[Scene modeling code data]
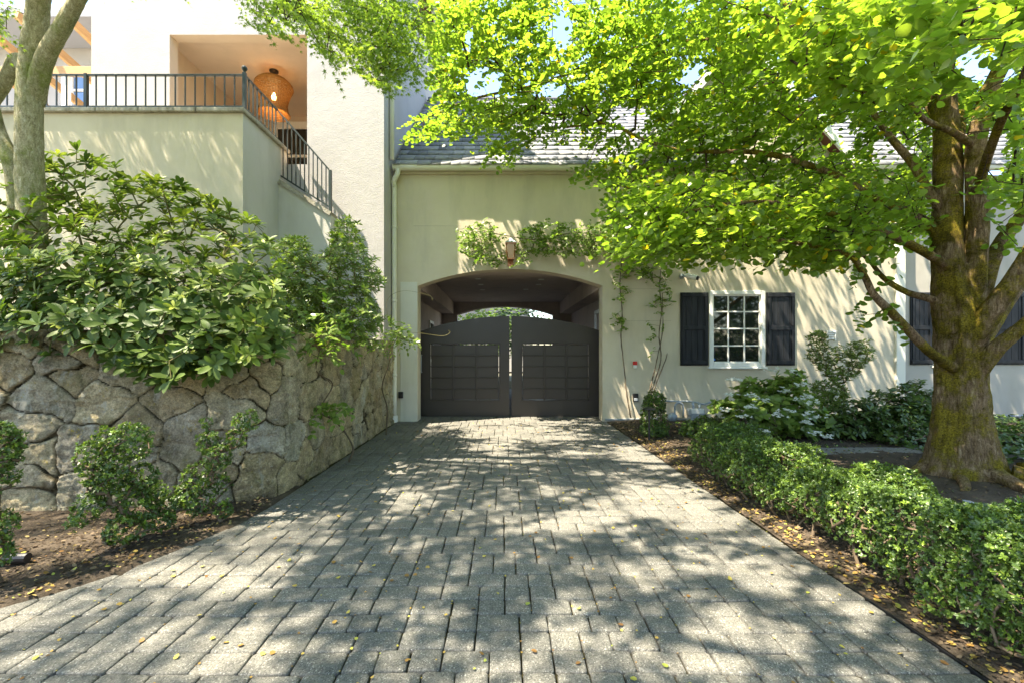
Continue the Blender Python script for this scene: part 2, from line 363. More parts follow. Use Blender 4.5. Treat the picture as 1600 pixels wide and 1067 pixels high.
def edges_mesh(name, E, m, parent, seg=5):
    a = np.array([e[0] for e in E]); b = np.array([e[1] for e in E]); ra = np.array([e[2] for e in E]); rb = np.array([e[3] for e in E])
    t = unit(b-a); u = unit(np.cross(t, np.where(np.abs(t[:, 2:3]) > .9, np.array([[1., 0, 0]]), np.array([[0, 0, 1.]])))); v = np.cross(t, u)
    th = np.arange(seg)/seg*2*math.pi; ring = u[:, None]*np.cos(th)[None, :, None]+v[:, None]*np.sin(th)[None, :, None]
    V = np.concatenate([a[:, None]+ring*ra[:, None, None], b[:, None]+ring*rb[:, None, None]], 1).reshape(-1, 3)
    q = np.array([[k, (k+1) % seg, seg+(k+1) % seg, seg+k] for k in range(seg)]).ravel()
    idx = (np.arange(len(E))[:, None]*2*seg+q[None]).ravel()
    return np_mesh(name, V, np.full(len(E)*seg, 4), idx, m, parent, None, True)

# ================================================================== GROUND
def sheet(name, x0, x1, y0, y1, z, m, amp=.0, res=.08, fn=None, mask=None):
    nx = max(2, int((x1-x0)/res)); ny = max(2, int((y1-y0)/res))
    X, Y = np.meshgrid(np.linspace(x0, x1, nx), np.linspace(y0, y1, ny)); P = np.stack([X.ravel(), Y.ravel()], 1)
    Z = z+amp*fbm(P*1.7, 4, 5)+amp*.4*fbm(P*9, 3, 9)
    if fn is not None: Z = Z+fn(P[:, 0], P[:, 1])
    V = np.column_stack([P, Z]); i, j = np.meshgrid(np.arange(nx-1), np.arange(ny-1)); b = (j*nx+i).ravel()
    q = np.stack([b, b+1, b+nx+1, b+nx], 1)
    if mask is not None:
        c = V[q].mean(1); q = q[mask(c[:, 0], c[:, 1])]
    return np_mesh(name, V, np.full(len(q), 4), q.ravel(), m, None, None, True)
g = MB(); g.add([(-400, -400, -.12), (400, -400, -.12), (400, 600, -.12), (-400, 600, -.12)], [(0, 1, 2, 3)]); tag(g.build('ground', M_ground), kind='structure')
def left_edge(y):   # driveway's left boundary
    return np.interp(y, [.0, 1.5, 2.74, 2.9, 3.14, 3.5, 4.04, 4.5, 5.2, 24], [-8., -5.0, -3.03, -2.86, -2.70, -2.55, -2.36, -2.31, -2.30, -2.30])
RIGHT = 2.27
g = MB(); g.add([(-9, -4, -.02), (6, -4, -.02), (2.6, 24, -.02), (-9, 24, -.02)], [(0, 1, 2, 3)])
tag(g.build('driveway_bed', M_joint), kind='structure')
# pavers: random tiling of 2x2, 2x3 and 3x2 units
JOINTS = []
def pavers():
    U = .0805; x0, y0, y1 = -6.0, .9, 18.5
    nx = int((RIGHT-x0)/U); ny = int((y1-y0)/(2*U)); x0 = RIGHT-nx*U
    jl = [0]*(nx+1); V = []; Fc = []; R = []
    rs = random.Random(3)
    for j in range(ny):
        i = 0; new = [0]*(nx+1)
        while i < nx:
            rem = nx-i
            if rem in (2, 3): wd = rem
            elif rem == 4: wd = 2
            else:
                wt = [({0: .8, 1: 6, 2: 6, 3: 3.0, 4: .5}.get(jl[i+q], .03))*(1 if q == 2 else .75) for q in (2, 3)]
                wd = 2 if rs.random()*sum(wt) < wt[0] else 3
            ht = 2; xa = x0+i*U; ya = y0+j*2*U; i += wd
            new[i] = jl[i]+1
            cx = xa+wd*U/2; cy = ya+U
            if cx+wd*U*.5 < left_edge(cy)+.045: continue
            gl = .0028+rs.random()*.0022; hx = wd*U/2-gl; hy = U-.0012-rs.random()*.0014
            if new[i] >= 1 and rs.random() < .55: JOINTS.append((xa+wd*U, ya+rs.random()*2*U))
            ox = rs.uniform(-.002, .002); oy = rs.uniform(-.002, .002)+.012*math.sin(cx*2.1+cy*.7)+.006*math.sin(cx*5.3+cy*1.9); an = rs.uniform(-.008, .008)+.024*math.cos(cx*2.1+cy*.7)
            dz = rs.uniform(-.0028, .0028); tx = rs.uniform(-.013, .013); ty = rs.uniform(-.013, .013)
            n0 = len(V)
            prof = [(0, -.03), (0, -.009), (.0035, -.0035), (.010, -.0008), (.022, 0.0)]
            for ins, z in prof:
                for (sx, sy) in ((-1, -1), (1, -1), (1, 1), (-1, 1)):
                    cr = .013
                    for (ex, ey) in (((0, 1), (1, 0)) if sx*sy > 0 else ((1, 0), (0, 1))):
                        lx = sx*(hx-ins-cr*ex)+rs.uniform(-.0016, .0016); ly = sy*(hy-ins-cr*ey)+rs.uniform(-.0012, .0012)
                        xv = cx+ox+lx-an*ly; yv = cy+oy+ly+an*lx; V.append((max(xv, float(left_edge(yv))+ins*.9), yv, z+dz+tx*lx+ty*ly+.005))
            m_ = len(prof)
            for k in range(m_-1):
                for q in range(8): Fc.append((n0+k*8+q, n0+k*8+(q+1) % 8, n0+k*8+8+(q+1) % 8, n0+k*8+8+q))
            Fc.append(tuple(n0+(m_-1)*8+q for q in range(8)))
            R += [rs.random()]*(8*m_)
        jl = new
    return V, Fc, R
V, Fc, R = pavers()
cnt = [len(f) for f in Fc]; idx = [i for f in Fc for i in f]
tag(np_mesh('driveway', V, cnt, idx, M_paver, None, {"rnd": R}), kind='structure')
# beds
tag(sheet('garden_bed', 2.287, 20, -1.5, 10.1, .0, M_soil, .03, .07, lambda x, y: .05*np.clip((x-2.3)*1.5, 0, 1)+.10*np.exp(-((x-5.37)**2+(y-5.3)**2)/.7)), kind='structure')
tag(sheet('left_bed', -9, -2.15, 1.0, 5.2, .012, M_soil, .02, .045, lambda x, y: -.05*np.clip((x-left_edge(y)+.03)*12, 0, 1), lambda x, y: x < left_edge(y)+.16), kind='structure')
tag(sheet('raised_bed', -12, -2.5, 4.45, 9.4, 1.60, M_soil, .05, .15), kind='structure')
tag(sheet('garden_path', 4.6, 9.5, 6.3, 7.0, .062, M_gravel, .02, .1), kind='structure')
eb = MB(); eb.box((2.275, -.5, -.05), (2.287, 3.1, .006)); tag(eb.build('edging_strip', M_blk), 'thin black edging strip between the pavers and the soil of the right bed', 'edging')

# ================================================================== STONE WALL
def stone_wall():
    path = [(-7.2, 4.02), (-4.83, 4.37), (-3.4, 4.56), (-2.75, 4.66), (-2.45, 4.82), (-2.36, 5.15), (-2.36, 6.5), (-2.37, 8.3), (-2.38, 9.96)]
    pts = np.array([list(p)[:2] for p in crom([(x, y, 0) for x, y in path], 30)])
    seg = np.linalg.norm(np.diff(pts, axis=0), axis=1); s = np.concatenate([[0], np.cumsum(seg)]); L = s[-1]
    H = 1.76; res = .0135; ns = int(L/res); nh = int(H/res)
    ss = np.linspace(0, L, ns); px = np.interp(ss, s, pts[:, 0]); py = np.interp(ss, s, pts[:, 1])
    tx = np.gradient(px); ty = np.gradient(py); l = np.hypot(tx, ty); nx_, ny_ = ty/l, -tx/l
    k = 15; ker = np.ones(k)/k; nx_ = np.convolve(np.pad(nx_, k//2, 'edge'), ker, 'valid'); ny_ = np.convolve(np.pad(ny_, k//2, 'edge'), ker, 'valid')
    A, B = np.meshgrid(ss, np.linspace(-.05, H, nh)); P = np.stack([A.ravel(), B.ravel()], 1)
    r = np.random.default_rng(11); seeds = []
    y = .1
    rows = [(.0, .44), (.44, .40), (.84, .36), (1.18, .34), (1.50, .27)]
    for y, h in rows:
        x = -.3
        while x < L+.4:
            wd = r.uniform(.28, .72)
            if r.random() < .25:
                seeds.append((x+wd*.5, y+h*.25)); seeds.append((x+wd*.5+r.uniform(-.1, .1), y+h*.8))
            else: seeds.append((x+wd/2+r.uniform(-.04, .04), y+h*.5+r.uniform(-.13, .13)))
            x += wd
    Sd = np.array(seeds)
    Wp = P+.07*np.stack([fbm(P*1.7, 3, 1), fbm(P*1.7, 3, 2)], 1)+.022*np.stack([fbm(P*6, 2, 13), fbm(P*6, 2, 14)], 1)+.011*np.stack([fbm(P*18, 3, 3), fbm(P*18, 3, 4)], 1)
    sc = np.array([1, 1.15]); dq = np.abs(Wp[:, None]-Sd[None])*sc; d = (dq**5.).sum(2)**(1/5.)
    grp = np.arange(len(Sd))
    for k in range(len(Sd)):                                # some neighbours fuse into larger, less regular stones
        if r.random() < .36:
            q_ = np.argsort(np.linalg.norm(Sd-Sd[k], axis=1))[1:4]; j_ = int(q_[r.integers(0, 3)])
            if (grp == grp[j_]).sum() < 2 and (grp == grp[k]).sum() < 2: grp[k] = grp[j_]
    o = np.argpartition(d, 5, axis=1)[:, :6]; dd = np.take_along_axis(d, o, 1); oo = np.argsort(dd, 1); o = np.take_along_axis(o, oo, 1)
    same = grp[o] == grp[o[:, :1]]; same[:, 0] = True; ordr = np.argsort(same, axis=1, kind='stable'); o = np.column_stack([o[:, 0], np.take_along_axis(o, ordr, 1)[:, :2]])
    p1 = Sd[o[:, 0]]*sc; p2 = Sd[o[:, 1]]*sc; p3 = Sd[o[:, 2]]*sc; W2 = Wp*sc
    def ed(pa, pb): n = pb-pa; ln = np.maximum(np.linalg.norm(n, axis=1), 1e-6); return ((pa+pb)/2*n-W2*n).sum(1)/ln
    dA = d[np.arange(len(P))[:, None], o]; e = np.minimum((dA[:, 1]-dA[:, 0])/2, (dA[:, 2]-dA[:, 0])/2)
    gw = .005+.010*np.clip(fbm(P*2.5, 3, 6)+.2, 0, 1)
    groove = np.clip(1-e/gw, 0, 1)**.6
    rr = r.random(len(Sd)); off = r.uniform(-.011, .012, len(Sd)); t1 = r.uniform(-.05, .05, len(Sd)); t2 = r.uniform(-.06, .06, len(Sd)); i0 = grp[o[:, 0]]
    dl = Wp-Sd[i0]
    face = off[i0]+t1[i0]*dl[:, 0]+t2[i0]*dl[:, 1]
    rug = .010*fbm(P*5+rr[i0][:, None]*9, 6, 21)+.016*fbm(P*22, 4, 51)+.012*np.floor(2.6*fbm(P*np.array([2.6, 5.])+rr[i0][:, None]*3, 4, 41))+.03*np.minimum(0, fbm(P*np.array([3., 4.])+7, 4, 61)-.1)
    disp = .02+face+rug-.004*np.exp(-e/.01)-.034*groove
    nxx = np.tile(nx_, nh); nyy = np.tile(ny_, nh)
    V = np.column_stack([np.tile(px, nh)+nxx*disp, np.tile(py, nh)+nyy*disp, P[:, 1]])
    top = P[:, 1] > H-.03; V[top, 2] += .02*fbm(P[top]*4, 2, 8)
    i, j = np.meshgrid(np.arange(ns-1), np.arange(nh-1)); b = (j*ns+i).ravel(); q = np.stack([b, b+1, b+ns+1, b+ns], 1)
    n0 = len(V)                                   # top return
    Tp = V[(nh-1)*ns:].copy(); back = np.column_stack([px-nx_*.3, py-ny_*.3, np.full(ns, H-.01)]); V = np.concatenate([V, back])
    bi = np.arange(ns-1); q2 = np.stack([(nh-1)*ns+bi, (nh-1)*ns+bi+1, n0+bi+1, n0+bi], 1); q = np.concatenate([q, q2])
    ra = np.concatenate([rr[i0], np.full(ns, .4)]); ga = np.concatenate([groove, np.full(ns, .2)])
    me = np_mesh('stone_wall', V, np.full(len(q), 4), q.ravel(), M_stone, None, {"rnd": ra, "groove": ga}, True)
    tag(me, 'rubble stone retaining wall with mossy joints along the left of the driveway', 'stone wall')
stone_wall()

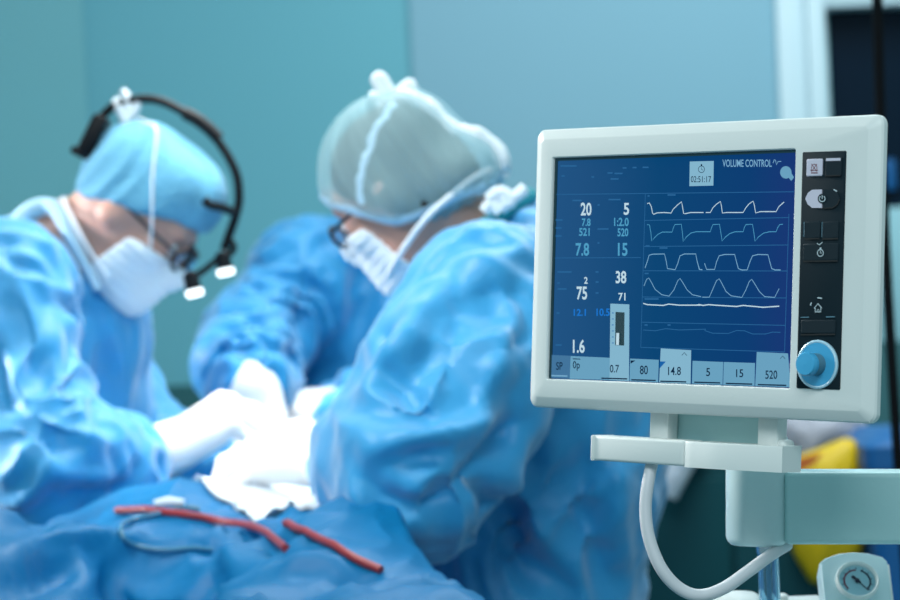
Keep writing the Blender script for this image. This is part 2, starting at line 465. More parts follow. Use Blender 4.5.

== WORK TO COMPLETE ==
Count the lines in the records above that hold the word "More", and give only that number.

== RESPONSE BELOW ==
2